I'm bringing on more explicit advocacy for sustainable fundraising practices and stronger organizational leadership. The sector faces both a staffing crisis and a problem with management, governance, and systems.
According to the 2025 Social Impact Staff Retention survey, 67% of nonprofit employees plan to seek new jobs this year, with arts and culture organizations facing a potential exodus of 92%. The top reason? Too much responsibility without adequate support. We keep talking about staff retention in nonprofits without changing the conditions creating the crisis.
Executive directors need to make hard choices about what not to do. Boards need to understand that their role extends beyond meeting attendance to include active advocacy for the mission through thoughtful engagement. Organizations need to build systems that support staff rather than overwhelm them. Leadership clarity about organizational priorities creates the conditions for success.
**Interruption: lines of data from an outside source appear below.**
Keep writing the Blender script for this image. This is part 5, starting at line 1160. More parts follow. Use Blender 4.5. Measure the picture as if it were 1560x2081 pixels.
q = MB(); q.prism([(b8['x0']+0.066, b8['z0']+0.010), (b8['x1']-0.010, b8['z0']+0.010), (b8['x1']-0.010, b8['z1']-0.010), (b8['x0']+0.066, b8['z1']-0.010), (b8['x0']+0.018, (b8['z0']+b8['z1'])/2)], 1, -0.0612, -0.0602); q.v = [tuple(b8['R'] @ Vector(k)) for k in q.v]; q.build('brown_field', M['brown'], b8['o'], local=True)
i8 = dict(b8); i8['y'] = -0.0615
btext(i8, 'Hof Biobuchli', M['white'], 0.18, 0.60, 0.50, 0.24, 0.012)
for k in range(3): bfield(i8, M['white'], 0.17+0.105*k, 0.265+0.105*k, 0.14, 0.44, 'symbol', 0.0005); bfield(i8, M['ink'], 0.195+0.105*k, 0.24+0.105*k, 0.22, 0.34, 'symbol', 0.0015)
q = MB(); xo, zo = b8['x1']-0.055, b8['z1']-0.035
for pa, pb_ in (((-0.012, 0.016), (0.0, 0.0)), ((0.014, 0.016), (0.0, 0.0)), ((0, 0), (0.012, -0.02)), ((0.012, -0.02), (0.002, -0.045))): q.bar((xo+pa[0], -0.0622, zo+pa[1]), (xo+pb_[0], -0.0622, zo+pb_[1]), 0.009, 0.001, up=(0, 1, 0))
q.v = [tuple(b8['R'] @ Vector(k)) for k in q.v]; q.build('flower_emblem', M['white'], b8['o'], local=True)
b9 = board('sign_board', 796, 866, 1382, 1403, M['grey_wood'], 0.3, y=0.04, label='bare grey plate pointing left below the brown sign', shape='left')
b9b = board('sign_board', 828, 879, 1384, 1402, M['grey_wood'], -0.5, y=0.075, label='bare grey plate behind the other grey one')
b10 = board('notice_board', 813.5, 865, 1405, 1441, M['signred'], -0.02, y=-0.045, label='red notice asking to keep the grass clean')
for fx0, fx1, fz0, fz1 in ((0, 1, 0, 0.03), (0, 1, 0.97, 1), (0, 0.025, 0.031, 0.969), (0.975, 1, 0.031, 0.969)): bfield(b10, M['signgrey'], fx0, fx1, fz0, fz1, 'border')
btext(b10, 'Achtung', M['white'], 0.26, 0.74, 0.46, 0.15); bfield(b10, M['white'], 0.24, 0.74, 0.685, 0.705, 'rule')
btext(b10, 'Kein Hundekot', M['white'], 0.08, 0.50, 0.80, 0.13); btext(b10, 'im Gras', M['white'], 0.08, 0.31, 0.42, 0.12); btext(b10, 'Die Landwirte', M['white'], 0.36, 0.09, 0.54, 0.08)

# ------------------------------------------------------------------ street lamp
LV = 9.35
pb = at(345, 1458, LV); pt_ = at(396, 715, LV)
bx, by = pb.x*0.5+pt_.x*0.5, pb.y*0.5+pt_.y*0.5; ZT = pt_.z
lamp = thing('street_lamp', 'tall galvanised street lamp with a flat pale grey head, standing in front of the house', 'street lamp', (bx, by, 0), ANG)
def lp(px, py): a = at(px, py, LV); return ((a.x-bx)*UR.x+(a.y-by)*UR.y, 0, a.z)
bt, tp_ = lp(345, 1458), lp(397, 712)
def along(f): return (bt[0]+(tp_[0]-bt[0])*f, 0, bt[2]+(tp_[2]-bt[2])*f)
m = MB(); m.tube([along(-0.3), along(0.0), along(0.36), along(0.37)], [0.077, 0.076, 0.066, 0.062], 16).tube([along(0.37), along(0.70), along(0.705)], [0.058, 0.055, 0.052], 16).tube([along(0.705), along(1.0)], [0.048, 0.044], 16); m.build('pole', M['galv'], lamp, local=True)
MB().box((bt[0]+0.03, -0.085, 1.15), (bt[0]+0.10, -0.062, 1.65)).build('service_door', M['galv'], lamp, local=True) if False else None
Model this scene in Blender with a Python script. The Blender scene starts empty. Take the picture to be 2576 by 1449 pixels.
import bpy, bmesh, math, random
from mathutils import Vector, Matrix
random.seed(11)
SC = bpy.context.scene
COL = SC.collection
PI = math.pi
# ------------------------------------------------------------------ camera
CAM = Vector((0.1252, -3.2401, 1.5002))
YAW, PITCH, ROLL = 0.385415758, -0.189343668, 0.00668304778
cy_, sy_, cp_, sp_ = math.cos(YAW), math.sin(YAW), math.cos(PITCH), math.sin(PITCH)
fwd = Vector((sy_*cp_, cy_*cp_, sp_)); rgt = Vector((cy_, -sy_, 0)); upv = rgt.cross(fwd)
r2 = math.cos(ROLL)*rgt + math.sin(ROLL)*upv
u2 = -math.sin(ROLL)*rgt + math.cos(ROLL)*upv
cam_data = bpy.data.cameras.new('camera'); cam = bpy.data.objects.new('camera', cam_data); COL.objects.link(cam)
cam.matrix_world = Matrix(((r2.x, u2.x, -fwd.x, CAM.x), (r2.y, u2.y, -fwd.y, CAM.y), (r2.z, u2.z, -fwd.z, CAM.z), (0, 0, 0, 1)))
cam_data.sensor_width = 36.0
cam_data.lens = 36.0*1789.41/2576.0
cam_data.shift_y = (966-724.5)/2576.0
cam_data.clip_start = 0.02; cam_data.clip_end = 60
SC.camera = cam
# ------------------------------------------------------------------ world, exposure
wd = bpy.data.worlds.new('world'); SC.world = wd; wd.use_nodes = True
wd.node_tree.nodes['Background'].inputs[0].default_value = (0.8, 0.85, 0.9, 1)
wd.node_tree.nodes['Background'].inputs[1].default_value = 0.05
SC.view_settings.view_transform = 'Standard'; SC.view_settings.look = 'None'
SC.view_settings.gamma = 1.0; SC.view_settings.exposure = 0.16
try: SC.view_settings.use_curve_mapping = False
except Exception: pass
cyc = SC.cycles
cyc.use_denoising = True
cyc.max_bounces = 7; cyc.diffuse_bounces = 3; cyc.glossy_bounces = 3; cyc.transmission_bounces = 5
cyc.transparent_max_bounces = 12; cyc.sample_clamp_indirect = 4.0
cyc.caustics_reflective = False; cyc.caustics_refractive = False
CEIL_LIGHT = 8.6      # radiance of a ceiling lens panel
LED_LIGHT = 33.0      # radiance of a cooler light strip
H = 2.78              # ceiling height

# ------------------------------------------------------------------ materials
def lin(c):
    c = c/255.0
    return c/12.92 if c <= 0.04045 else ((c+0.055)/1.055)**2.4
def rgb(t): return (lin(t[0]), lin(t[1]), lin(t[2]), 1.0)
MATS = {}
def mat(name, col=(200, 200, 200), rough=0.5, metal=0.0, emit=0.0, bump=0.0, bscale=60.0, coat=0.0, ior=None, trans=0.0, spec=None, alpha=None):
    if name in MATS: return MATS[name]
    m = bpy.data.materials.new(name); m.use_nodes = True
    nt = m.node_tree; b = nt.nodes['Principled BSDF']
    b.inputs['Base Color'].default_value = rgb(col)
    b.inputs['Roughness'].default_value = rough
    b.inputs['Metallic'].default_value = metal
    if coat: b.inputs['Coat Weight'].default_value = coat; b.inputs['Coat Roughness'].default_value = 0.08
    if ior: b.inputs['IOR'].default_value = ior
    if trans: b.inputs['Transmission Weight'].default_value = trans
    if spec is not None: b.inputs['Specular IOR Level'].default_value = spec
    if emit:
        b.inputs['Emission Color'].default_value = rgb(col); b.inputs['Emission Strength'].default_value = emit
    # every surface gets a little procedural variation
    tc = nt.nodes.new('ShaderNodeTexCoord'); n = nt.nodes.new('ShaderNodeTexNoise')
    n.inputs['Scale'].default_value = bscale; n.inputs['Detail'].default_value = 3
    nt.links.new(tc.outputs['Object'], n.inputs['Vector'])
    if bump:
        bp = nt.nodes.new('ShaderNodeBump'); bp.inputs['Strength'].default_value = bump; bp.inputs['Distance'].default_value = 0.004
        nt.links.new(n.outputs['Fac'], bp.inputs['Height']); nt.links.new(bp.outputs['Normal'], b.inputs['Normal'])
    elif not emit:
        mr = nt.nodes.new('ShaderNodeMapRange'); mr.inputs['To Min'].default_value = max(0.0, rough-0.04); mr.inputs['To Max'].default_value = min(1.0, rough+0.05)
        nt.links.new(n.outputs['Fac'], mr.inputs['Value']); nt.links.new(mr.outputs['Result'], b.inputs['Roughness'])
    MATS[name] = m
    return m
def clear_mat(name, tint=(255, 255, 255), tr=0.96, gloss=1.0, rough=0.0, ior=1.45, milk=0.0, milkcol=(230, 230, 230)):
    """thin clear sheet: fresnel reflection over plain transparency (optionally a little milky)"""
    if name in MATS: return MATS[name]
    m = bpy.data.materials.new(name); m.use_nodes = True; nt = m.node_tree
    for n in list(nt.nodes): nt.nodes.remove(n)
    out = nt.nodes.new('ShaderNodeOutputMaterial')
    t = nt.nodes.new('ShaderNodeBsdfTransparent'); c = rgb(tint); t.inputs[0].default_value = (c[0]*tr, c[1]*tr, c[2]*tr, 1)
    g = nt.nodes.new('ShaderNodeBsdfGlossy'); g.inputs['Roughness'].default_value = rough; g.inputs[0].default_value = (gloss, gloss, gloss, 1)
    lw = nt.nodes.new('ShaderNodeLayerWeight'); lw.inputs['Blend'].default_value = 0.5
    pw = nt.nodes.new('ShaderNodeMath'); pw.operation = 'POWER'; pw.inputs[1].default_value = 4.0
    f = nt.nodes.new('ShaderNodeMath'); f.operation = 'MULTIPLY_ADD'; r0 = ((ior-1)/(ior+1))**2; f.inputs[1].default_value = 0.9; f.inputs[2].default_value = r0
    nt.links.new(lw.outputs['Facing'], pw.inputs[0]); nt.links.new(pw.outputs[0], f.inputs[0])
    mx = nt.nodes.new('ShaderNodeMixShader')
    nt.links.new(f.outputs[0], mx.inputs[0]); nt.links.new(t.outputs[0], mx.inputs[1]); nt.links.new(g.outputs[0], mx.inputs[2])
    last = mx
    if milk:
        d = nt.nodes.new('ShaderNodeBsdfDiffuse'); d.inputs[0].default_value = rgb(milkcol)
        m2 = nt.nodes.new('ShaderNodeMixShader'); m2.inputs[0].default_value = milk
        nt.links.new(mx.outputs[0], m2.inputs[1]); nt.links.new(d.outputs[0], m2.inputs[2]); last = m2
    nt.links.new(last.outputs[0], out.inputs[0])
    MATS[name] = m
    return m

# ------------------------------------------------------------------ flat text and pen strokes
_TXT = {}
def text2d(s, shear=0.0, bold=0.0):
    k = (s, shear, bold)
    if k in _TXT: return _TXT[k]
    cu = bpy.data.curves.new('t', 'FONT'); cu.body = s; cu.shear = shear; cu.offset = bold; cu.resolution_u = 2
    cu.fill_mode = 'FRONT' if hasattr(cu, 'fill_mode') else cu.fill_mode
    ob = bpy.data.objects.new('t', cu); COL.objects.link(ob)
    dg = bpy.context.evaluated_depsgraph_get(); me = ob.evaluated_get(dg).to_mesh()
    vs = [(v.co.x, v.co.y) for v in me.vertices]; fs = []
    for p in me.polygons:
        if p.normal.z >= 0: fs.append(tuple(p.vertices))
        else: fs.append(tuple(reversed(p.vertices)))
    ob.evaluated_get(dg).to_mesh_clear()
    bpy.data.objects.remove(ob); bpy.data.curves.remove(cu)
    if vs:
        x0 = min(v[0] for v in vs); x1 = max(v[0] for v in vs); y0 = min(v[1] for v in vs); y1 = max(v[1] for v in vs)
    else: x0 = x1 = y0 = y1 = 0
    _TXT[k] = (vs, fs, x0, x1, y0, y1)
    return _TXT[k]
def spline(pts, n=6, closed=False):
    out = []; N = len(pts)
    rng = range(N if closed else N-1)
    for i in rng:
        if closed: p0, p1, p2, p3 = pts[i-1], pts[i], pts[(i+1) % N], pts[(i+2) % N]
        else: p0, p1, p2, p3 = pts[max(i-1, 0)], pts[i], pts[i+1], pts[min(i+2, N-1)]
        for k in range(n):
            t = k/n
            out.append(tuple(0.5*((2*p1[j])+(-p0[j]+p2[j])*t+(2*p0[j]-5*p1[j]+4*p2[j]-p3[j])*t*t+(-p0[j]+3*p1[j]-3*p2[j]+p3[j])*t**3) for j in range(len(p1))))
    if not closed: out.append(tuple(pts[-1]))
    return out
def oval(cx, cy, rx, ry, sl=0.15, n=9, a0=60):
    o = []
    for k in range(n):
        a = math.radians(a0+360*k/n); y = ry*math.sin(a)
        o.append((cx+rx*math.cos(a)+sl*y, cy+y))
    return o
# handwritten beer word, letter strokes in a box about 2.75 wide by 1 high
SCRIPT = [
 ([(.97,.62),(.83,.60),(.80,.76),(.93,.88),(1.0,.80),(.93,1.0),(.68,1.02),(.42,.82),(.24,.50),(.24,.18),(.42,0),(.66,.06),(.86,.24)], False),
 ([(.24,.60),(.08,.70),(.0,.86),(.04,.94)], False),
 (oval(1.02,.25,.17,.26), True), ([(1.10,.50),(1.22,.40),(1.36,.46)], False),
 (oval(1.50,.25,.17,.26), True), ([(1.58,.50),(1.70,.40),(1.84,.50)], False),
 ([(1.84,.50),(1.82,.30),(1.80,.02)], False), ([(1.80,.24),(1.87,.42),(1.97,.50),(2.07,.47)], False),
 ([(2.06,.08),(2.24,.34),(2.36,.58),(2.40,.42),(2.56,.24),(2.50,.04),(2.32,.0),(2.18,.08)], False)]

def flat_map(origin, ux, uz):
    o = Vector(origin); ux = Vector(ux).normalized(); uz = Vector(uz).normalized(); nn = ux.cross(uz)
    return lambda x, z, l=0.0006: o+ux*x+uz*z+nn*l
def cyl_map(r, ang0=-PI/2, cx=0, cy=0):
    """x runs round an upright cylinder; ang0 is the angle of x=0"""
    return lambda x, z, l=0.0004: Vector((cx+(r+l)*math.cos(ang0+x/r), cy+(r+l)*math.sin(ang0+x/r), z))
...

This connects directly to why fractional professionals are a great fit for nonprofit organizations. When an organization brings me in for grant writing or transition management, we're not just accomplishing those tasks - we're building nonprofit capacity by reducing overwhelming workload and creating breathing room for existing staff to focus on relationship-building. Peace comes from sustainable systems. Progress requires adequate support. Joy emerges when people can focus their energy on work that matters instead of constantly operating in crisis mode.
I'm moving away from working with organizations that view their team as interchangeable parts rather than humans with limits. When a prospective client tells me they need someone to "raise $500K in six months" but can't articulate their donor pipeline, their board's engagement level, or what specific need the funding addresses - that's a red flag. When organizations expect consultants to work on commission or "volunteer time until we raise money," they're signaling they don't value fundraising as professional work requiring expertise and strategy. I'm moving away from these situations because they impede progress for everyone involved.
Small nonprofit management faces particular pressure to do everything everyone else is doing. Limited capacity means saying no becomes a strategic necessity, not a luxury. When you're running development solo or with minimal staff, you can't compete on the same playing field as organizations with full teams. You compete by being smarter about where you focus energy.
This means keeping donor stewardship but evolving it to match your capacity. It means bringing on board engagement strategies that deliver real help rather than performative involvement. It means moving away from fundraising trends designed for organizations with resources you don't have.
The strongest small nonprofits I work with have learned to ask: Does this serve our mission, given our actual resources? If yes, how do we do it sustainably? If no, what do we do instead? That's the peace, progress, and joy approach in action.
This is how I'm approaching 2026 - with clear values guiding hard choices about where to invest my time and energy. When you ground your decisions in what actually matters, you give yourself permission to keep what works while letting go of what doesn't. You create space for progress that serves your mission and your team. The sector needs more of us to make these intentional decisions about sustainable nonprofit management.